Salling’s intensity was on display last weekend, when she drilled a line drive off the chin of North Carolina pitcher Danielle Spaulding and stood on first base without so much as an apologic nod. (Spaulding, thankfully, was not seriously hurt and stayed in the game.)

The next day, in a rematch with North Carolina that would determine which team came out of the Seattle Regional, Salling all but ignored coach Heather Tarr in the third-base coach’s box and decided on her own to lay down a one-out bunt with no one on base in the bottom of the eighth inning. Salling dove head first into first base, then advanced to second on an error.

Two batters later, when coming around third base on Shawna Wright’s line drive toward the left-field corner, Salling ignored teammate Niki Williams’s raised arms at home plate and slid in for the game-winning run.

“In my mind, I was like: I’m sliding; I’m going to try to make this look pretty cool to end it,” Salling said with a grin Tuesday.

That’s typical Salling, who only knows one way to play the game.

“She knows how to bring it,” Tarr said. “She knows how to be focused. She’s in the game.”

Salling said her intensity comes from her parents, Todd and Marilyn. Todd Salling played men’s fastpitch in her native British Columbia and turned down a chance to try out for the Canadian national team. He continued to play the sport and began working with his daughter’s fundamentals when she was 7 years old.

By the age of 15, Jenn Salling was such an accomplished softball player that she was invited to play with the Canadian Junior Olympic team in Beijing. Salling decided to pass on the offer, only to get another chance when she joined future UW teammate Danielle Lawrie in the 2008 Olympics — what may be the final time softball is an Olympic sport.
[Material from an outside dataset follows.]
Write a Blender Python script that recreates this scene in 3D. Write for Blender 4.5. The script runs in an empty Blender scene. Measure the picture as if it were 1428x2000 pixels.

“I was too young and really inexperienced,” Salling said of her decision not to go to the Junior Olympics. “At that time, I didn’t realize how important experiences were, and I said no. I don’t regret my decision, by no means, because I wasn’t ready to go. And thankfully, I got another chance. Everything happens for a reason.”
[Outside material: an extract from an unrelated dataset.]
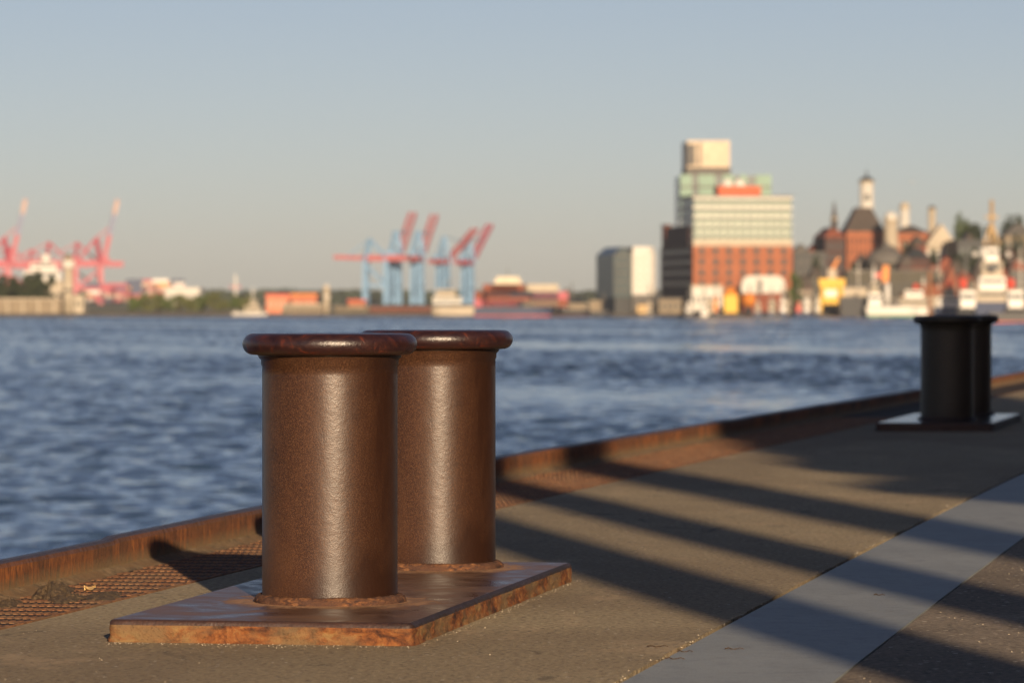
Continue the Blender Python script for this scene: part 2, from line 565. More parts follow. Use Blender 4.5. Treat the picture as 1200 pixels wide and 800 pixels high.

One decision that Salling might regret was her original college choice.

She made her only college visit to Oregon — Tarr said Salling wasn’t even on the Huskies’ radar coming out of high school — and signed with the Ducks shortly thereafter. Salling redshirted her first year in Eugene, then had a record-setting freshman season in the spring of 2007. She missed the 2008 season while playing in the Olympics, then prepared to return to Oregon the next fall.

But when the 2008-09 school year began, Salling realized that she needed to make a move.
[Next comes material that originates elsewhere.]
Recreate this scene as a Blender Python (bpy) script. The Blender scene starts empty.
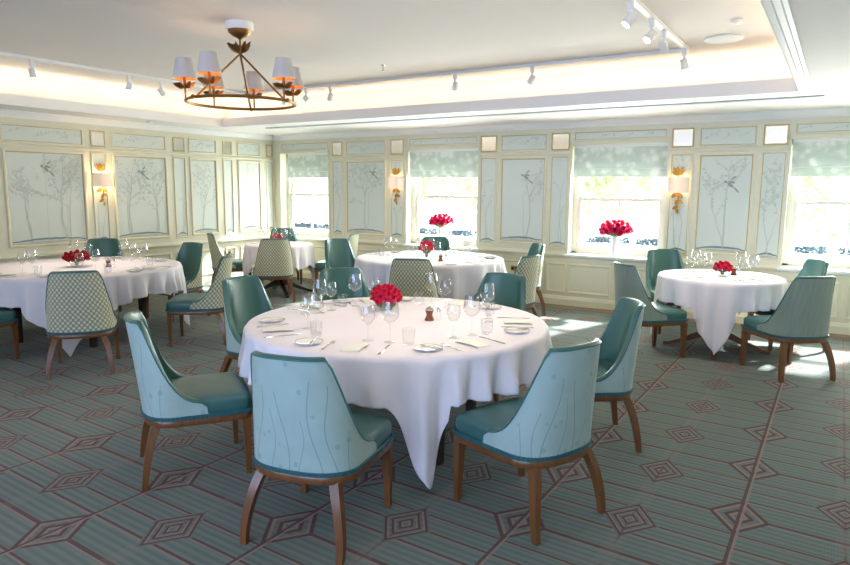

“Something in my mind told me: I’m not happy here,” she said Tuesday afternoon. “… At the end of the day, it came down to me waking up every single day smiling and being happy, going to bed every night being happy. That’s why I came here (to Washington).”

She chose UW in part because the program was a national contender, but Salling would have had to sit out a year under NCAA transfer rules. She opted instead to move into an apartment near Northgate Mall, take five classes at North Seattle CC, and obtain her associate’s degree.

Salling became eligible two months into the 2009 season and went on to help lead the Huskies to their first-ever national title.

“I don’t know if it was just meant to be,” Tarr said, “but she came into the fold at the perfect time last year. It could have been a risky thing to have a person like her come to our team like ours: a pretty close-knit group.

“To come into a team like that, that’s doing big things, it could’ve been dicey. But she’s a player that understands the goal, and she would be the last person to come in and want to affect the team negatively. So she fit in right away.”

Now, Salling and the Huskies are back in the postseason and two wins away from going to the College World Series for her second time. Salling has been part of two Husky teams that have combined to go 99-18 overall and 13-2 in NCAA tournament games.

“It really was all worth it,” Salling said, “because I’m really happy here.”